Thursday, June 09, 2005

Weddings Are Weddings

After watching the second episode of Global's new series My Fabulous Gay Wedding one thing became absolutely apparent and that is that a wedding is a wedding is a wedding, and a show about a wedding is a show about a wedding. It doesn't matter if the couple involved are a man and a woman, a man and a man or a woman and a woman.

The second episode of My Fabulous Gay Wedding featured two women, Nikki and Debbie. Both are divorced - from men - and each has two children of whom they have joint custody with their exes. When show host Scott Thompson, formerly of Kids In The Hall goes to them with the application for the wedding license, Debbie immediately states that she's the Bride. As nearly as I can tell the license applications in Ontario haven't been changed to reflect the reality of Same Sex Marriage. After this is taken care of and we learn a little about Nikki and Debbie's relationship (the met when Debbie answered Nikki's newspaper ad, and got her to pull it from the paper after just one day) Scott has to pull together their wedding in just fourteen days. Well really his team of wedding gurus have to do it. They are wedding planner Fern Cohen and her event planner assistant Gregory White, design expert Eric Aragon, fashion stylist Jim Smith, and caterer Barbara Stuart-Peterson.

Of course the essential part of any wedding is what the couple wants and doesn't want as a theme, food, music clothes and of course location location location. This is part of Scott's job; between his talks with them and blatant snooping around their home, he has to give the event team some sort of idea of what they want in a wedding - and hope that he and they get it right. In the case of Debbie and Nikki, what he doesn't find out much until he finds a CD of music by lesbian singer and comedian Lea Delaria. Fern (who is straight) doesn't know Delaria, but her male assistants are very excited about the prospect of having her for the wedding. It just so happens that she and Scott are close friends so he's able to arrange her appearance at the wedding, if they can get her from Boston to Toronto on time. There are other problems. Nikki and Debbie say they don't want a church wedding, but the facility that the team finds for their 1920's speakeasy themed wedding looks suspiciously like a church. That shouldn't be surprising; it used to be a church. Once they have the local they have to get a piano for Lea's accompanist only to discover that the doors of the place aren't big enough for the grand piano that Fern wants. Eventually the piano is reduced to a pianette which will fit into the ex-church. Meanwhile Debbie and Nikki, who describe themselves as retro women, are balking at the vintage clothes that Jim's suggesting to them. Still, with the exception of almost missing the deadline to get the wedding license before the appropriate offices closed for the weekend, things on the wedding planning front run relatively smoothly.

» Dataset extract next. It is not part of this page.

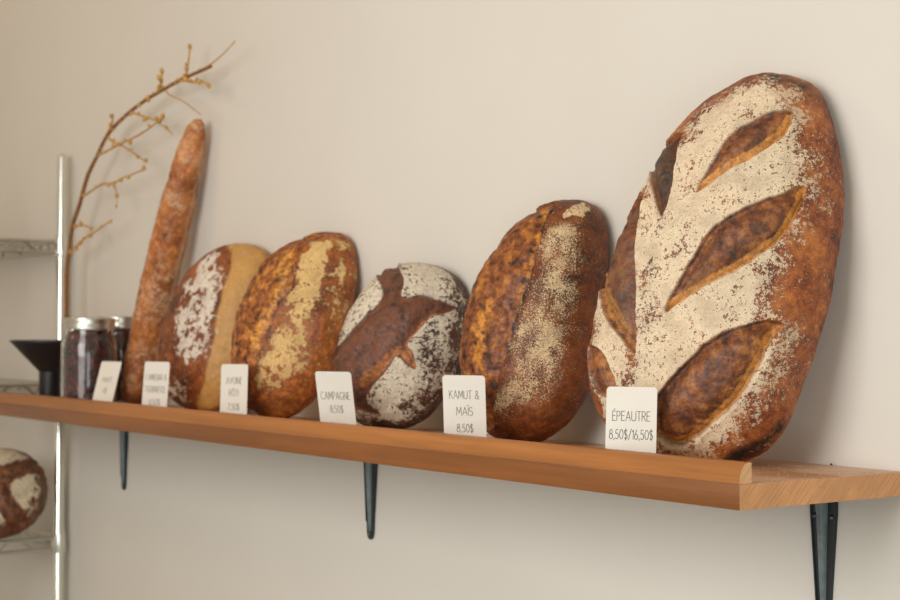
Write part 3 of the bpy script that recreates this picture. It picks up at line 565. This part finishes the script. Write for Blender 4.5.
# baguette: a tube of its own with rounded ends
bag = [(-1.9359, .1907, .0376), (-1.9109, .199, .1296), (-1.8835, .2081, .2313), (-1.8587, .2151, .3091), (-1.8372, .2213, .3779), (-1.8104, .2282, .4542), (-1.782, .2352, .5317), (-1.7573, .2415, .6025), (-1.7356, .2439, .6294)]
def make_baguette():
    P = np.array([p[:] for p in spline(bag, 16)]); m = len(P)
    seg = np.r_[0, np.cumsum(np.linalg.norm(np.diff(P, axis=0), axis=1))]; s = seg/seg[-1]
    ns, na = 220, 96
    ss = .5-.5*np.cos(np.linspace(0, math.pi, ns)); ss = .35*ss+.65*np.linspace(0, 1, ns)
    cen = np.stack([np.interp(ss, s, P[:, k]) for k in range(3)], 1)
    keys = [0, .012, .05, .12, .3, .55, .75, .88, .95, .985, 1.0]; rad = [.004, .020, .032, .037, .0375, .0375, .034, .0275, .022, .0125, .002]
    r = np.interp(ss, keys, rad)
    tan = np.gradient(cen, axis=0); tan /= np.linalg.norm(tan, axis=1)[:, None]
    ex = np.cross(np.array([0, -1., 0]), tan); ex /= np.linalg.norm(ex, axis=1)[:, None]; ey = np.cross(tan, ex)
    an = np.linspace(0, 2*math.pi, na, endpoint=False)
    N = ex[:, None]*np.cos(an)[None, :, None]+ey[:, None]*np.sin(an)[None, :, None]
    V = (cen[:, None]+N*r[:, None, None]).reshape(-1, 3); Nf = N.reshape(-1, 3)
    i, j = np.meshgrid(np.arange(ns-1), np.arange(na), indexing='ij'); j2 = (j+1) % na
    Q = np.stack([i*na+j, i*na+j2, (i+1)*na+j2, (i+1)*na+j], -1).reshape(-1, 4)
    big = fbm(V*22, 2); med = fbm(V*60+4, 3)
    V = V+Nf*(.0026*big+.0016*med)[:, None]*np.minimum(1, np.repeat(r, na)/.02)[:, None]
    flour = .66*sstep(fbm(V*14+9, 2), -.45, .4); pale = sstep(Nf[:, 0]*.86+Nf[:, 1]*.5, .90, .97)*.75
    gold = np.zeros(len(V)); char_shade = np.maximum(.45*sstep(fbm(V*9+40, 2), .25, .7), .5*sstep(-V[:, 2], -.10, -.04))
    org = np.array([-1.9359, .1907, BT]); V = V-org
    me = fast_mesh('baguette', V, Q, dict(gash=np.zeros(len(V)), gold=gold, flour=flour, char_shade=char_shade, pale=pale),
        bread('baguette_crust', (.13, .034, .010), (.36, .115, .030), (.56, .22, .065), (.05, .015, .007), (.2, .06, .015), (.5, .2, .04), flour=(.88, .60, .36), fs=.6, fine=.55, pale=(.74, .50, .30), thr=.0, under=.0))
    o = link(bpy.data.objects.new('baguette', me)); W = V+org
    o.location = (org[0], org[1]+min(0, DEPTH-.0006-W[:, 1].max()), org[2]+BT+.0003-W[:, 2].min())
    tag(o, 'long thin rough-crusted baguette leaning upright against the wall', 'bread')
make_baguette()

# ------------------------------------------------------------------ price cards with thin capitals
def arc(cx, cy, rx, ry, a0, a1, n=14): return [(cx+rx*math.cos(math.radians(a0+(a1-a0)*i/n)), cy+ry*math.sin(math.radians(a0+(a1-a0)*i/n))) for i in range(n+1)]
GL = {
 'A': (.60, [[(0, 0), (.30, 1), (.60, 0)], [(.11, .34), (.49, .34)]]), 'B': (.5, [[(0, 0), (0, 1), (.24, 1)]+arc(.24, .76, .2, .24, 90, -90)+[(0, .52)], [(.24, .52)]+arc(.24, .26, .25, .26, 90, -90)+[(0, 0)]]),
 'C': (.62, [arc(.36, .5, .36, .5, 52, 308, 22)]), 'E': (.42, [[(.42, 1), (0, 1), (0, 0), (.42, 0)], [(0, .53), (.36, .53)]]),
 'G': (.66, [arc(.36, .5, .36, .5, 50, 330, 22)+[(.68, .42), (.40, .42)]]), 'I': (.0, [[(0, 0), (0, 1)]]), 'K': (.5, [[(0, 0), (0, 1)], [(.46, 1), (0, .42)], [(.14, .58), (.5, 0)]]),
 'L': (.38, [[(0, 1), (0, 0), (.38, 0)]]), 'M': (.66, [[(0, 0), (.06, 1), (.33, .25), (.60, 1), (.66, 0)]]), 'N': (.54, [[(0, 0), (0, 1), (.54, 0), (.54, 1)]]),
 'O': (.70, [arc(.35, .5, .35, .5, 0, 360, 28)]), 'P': (.44, [[(0, 0), (0, 1), (.2, 1)]+arc(.2, .74, .22, .26, 90, -90)+[(0, .48)]]),
 'R': (.46, [[(0, 0), (0, 1), (.2, 1)]+arc(.2, .75, .22, .25, 90, -90)+[(0, .5)], [(.2, .5), (.46, 0)]]), 'S': (.42, [arc(.21, .75, .19, .25, 40, 270, 16)+arc(.21, .25, .21, .25, 90, -140, 16)[1:]]),
 'T': (.50, [[(0, 1), (.5, 1)], [(.25, 1), (.25, 0)]]), 'U': (.54, [[(0, 1), (0, .3)]+arc(.27, .28, .27, .28, 180, 360)+[(.54, 1)]]), 'V': (.58, [[(0, 1), (.29, 0), (.58, 1)]]),
 '0': (.50, [arc(.25, .5, .25, .5, 0, 360, 24)]), '1': (.14, [[(0, .8), (.14, 1), (.14, 0)]]), '4': (.5, [[(.38, 0), (.38, 1), (0, .3), (.5, .3)]]), '5': (.44, [[(.40, 1), (.08, 1), (.04, .58)]+arc(.2, .31, .23, .31, 125, -140, 18)]),
 '6': (.48, [[(.34, 1), (.05, .42)]+arc(.24, .28, .23, .28, 150, -210, 24)]), '7': (.44, [[(0, 1), (.44, 1), (.12, 0)]]), '8': (.48, [arc(.24, .76, .18, .24, 0, 360, 20), arc(.24, .27, .24, .27, 0, 360, 22)]),
 ',': (.08, [[(.08, .08), (0, -.14)]]), '$': (.44, [arc(.22, .74, .19, .22, 35, 270, 14)+arc(.22, .27, .21, .25, 90, -145, 14)[1:], [(.22, 1.12), (.22, -.12)]]), '/': (.40, [[(0, -.1), (.40, 1.1)]]),
 '&': (.58, [[(.58, 0), (.14, .66)]+arc(.26, .80, .14, .19, 215, -60, 14)+[(.08, .42)]+arc(.22, .24, .2, .24, 140, 330, 14)+[(.54, .42)]]), ' ': (.22, []),
}
for ch, base, acc in (('É', 'E', [[(.14, 1.12), (.32, 1.28)]]), ('Ï', 'I', [[(-.10, 1.16), (-.10, 1.26)], [(.10, 1.16), (.10, 1.26)]]), ('Ô', 'O', [[(.2, 1.12), (.35, 1.26), (.5, 1.12)]])):
    GL[ch] = (GL[base][0], GL[base][1]+acc)
def lettering(bm, text, cz, hgt, width, pen=.00072, y=-.00036):
    gap = .16; tot = sum(GL[c][0] for c in text)+gap*(len(text)-1); sx = width/tot; x = -width/2; z0 = cz-hgt/2
    for c in text:
        w, strokes = GL[c]
        for st in strokes:
            p = [Vector((x+a*sx, b*hgt+z0)) for a, b in st]
            for a, b in zip(p, p[1:]):
                dd = b-a
                if dd.length < 1e-7: continue
                dd.normalize(); nn = Vector((-dd.y, dd.x))*pen/2; e = dd*pen*.35
                v = [bm.verts.new((q.x, y, q.y)) for q in (a-e-nn, b+e-nn, b+e+nn, a-e+nn)]
                bm.faces.new(v)
        x += (w+gap)*sx
m_card = plain('white_card', (.76, .715, .64), .55, 0, .015, 30); m_ink = plain('grey_ink', (.06, .052, .05), .6)
CW = .062
def price_card(x, y, psi, al, roll, lines, label, CH=.1015):
    bm = bmesh.new(); r = .0048; pts = []
    for cx, cz, a0 in ((CW/2-r, r, -90), (CW/2-r, CH-r, 0), (-CW/2+r, CH-r, 90), (-CW/2+r, r, 180)): pts += arc(cx, cz, r, r, a0, a0+90, 6)
    A = [bm.verts.new((px, -.0002, pz)) for px, pz in pts]; B = [bm.verts.new((px, .0002, pz)) for px, pz in pts]; n = len(pts)
    bm.faces.new(A); bm.faces.new(B)
    for i in range(n): bm.faces.new((A[i], A[(i+1) % n], B[(i+1) % n], B[i]))
    o = mesh_obj('price_card', bm, m_card)
    s, c = math.sin(psi), math.cos(psi); nh = Vector((s, -c, 0)); eu = Vector((c, s, 0)); ev = Vector((0, 0, 1))*math.cos(al)-nh*math.sin(al)
    e1 = eu*math.cos(roll)+ev*math.sin(roll); e2 = ev*math.cos(roll)-eu*math.sin(roll); e3 = e2.cross(e1)*-1
    e3 = e1.cross(e2)*-1
    z = BT+.0006+abs(math.sin(roll))*(CW/2-.003)*math.cos(al)+.0002*abs(math.sin(al))
    o.matrix_world = Matrix(((e1.x, e3.x, e2.x, x), (e1.y, e3.y, e2.y, y), (e1.z, e3.z, e2.z, z), (0, 0, 0, 1)))
    tag(o, label, 'price card', 'price cards along the shelf')
    bm = bmesh.new()
    for text, top, hgt, width in lines: lettering(bm, text, CH-top, hgt, width)
    t = mesh_obj('lettering', bm, m_ink, o, smooth=False)
R = math.radians
price_card(-.2135, .0380, R(34), R(5), R(0), [('ÉPEAUTRE', .0350, .0112, .046), ('8,50$/16,50$', .0570, .0112, .053)], 'white price card reading ÉPEAUTRE in front of the largest loaf', .0965)
price_card(-.572, .060, R(35), R(-6), R(0), [('KAMUT &', .0270, .0114, .043), ('MAÏS', .0500, .0114, .0235), ('8,50$', .0735, .0110, .0235)], 'white price card reading KAMUT & MAÏS')
price_card(-.900, .060, R(31), R(-14), R(0), [('CAMPAGNE', .0385, .0118, .050), ('8,50$', .0600, .0112, .022)], 'white price card reading CAMPAGNE, tilted to the left')
price_card(-1.265, .070, R(20), R(3), R(1), [('AVOINE', .0285, .0112, .036), ('RÔTI', .0500, .0112, .021), ('7,50$', .0740, .0110, .026)], 'white upright price card in front of the gap between pale-sided loaf and oat loaf')
price_card(-1.540, .050, R(23), R(5.5), R(0), [('CAMELINA &', .0290, .0112, .050), ('TOURNESOL', .0520, .0112, .050), ('8,50$', .0760, .0110, .026)], 'white price card beside the foot of the baguette, before the white-speckled loaf')
price_card(-1.755, .0365, R(15.2), R(16.6), R(0), [('PAVOT', .0380, .0105, .030), ('4$', .0600, .0105, .012)], 'leftmost white price card, leaning to the right in front of the jar')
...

I mentioned that for the most part the concerns of same sex couples getting married are almost identical to the concerns of heterosexual couples. Well that's not entirely true. In some cases there's resistance from family. While Nikki's son and daughter are happy for them, and her mother and godmother both show up. Things are rockier for Debbie. After she and her husband broke up, he begged her not to come out of the closet and initially refused to let her two sons attend even though it was her weekend to have custody of them. Debbie was willing to stand up to him, saying that she wanted to be "gay with a voice." But the real problem was with her parents. They refused to attend because they felt the need to "protect the children" by which they meant her sons. Debbie reached the point where she called off the wedding and told her parents that, but they didn't believe her and were actively lobbying he ex husband to keep the boys away from the wedding. In fact on the night before the wedding Debbie's parents were calling around town trying to find Debbie and her sons. Eventually Debbie's ex-husband relented and lets the boys attend although he refused to allow them to be shown on camera, so in virtually all of the shots where they'd be seen in the wedding, their faces are "fuzzed" out.

Scott Thompson describes the show as a "heartwarming comedy" but from my perspective most of the comedy comes from the self-described (I swear) "Wedding Fairy" himself. Thompson is funny although not in the same way as he was during his Kids In The Hall days but he has his moments. On the whole he seems superfluous to the proceedings as Fern and her team seem to do most of the "heavy lifting". In the end - for me at least - the series falls flat. When it comes right down to it this is a wedding show of the sort that wouldn't be out of place on a network like TLC, Lifetime or W (the Canadian equivalent of the Oxygen network) if the couples were a man and a woman. For me, watching a wedding where I don't have any emotional connection with either of the participants isn't interesting regardless of their sexuality. It seems to me to be a little bit cynical for Global to air this show on the network since it is my impression that they wouldn't put a wedding show about heterosexual couples on their broadcast network. I'd like to suggest that the decision to air the show in the summer in "peak viewing hours" (as defined by the CRTC) is at least in part an effort to keep the network's Canadian content numbers acceptable. Certainly I'm willing to bet that having something unique to sell to the American MTV's new, gay-themed, cable network called Logo may have made the decision to produce the show a lot easier for the programmers at Global. Then again, maybe I'm the cynical one.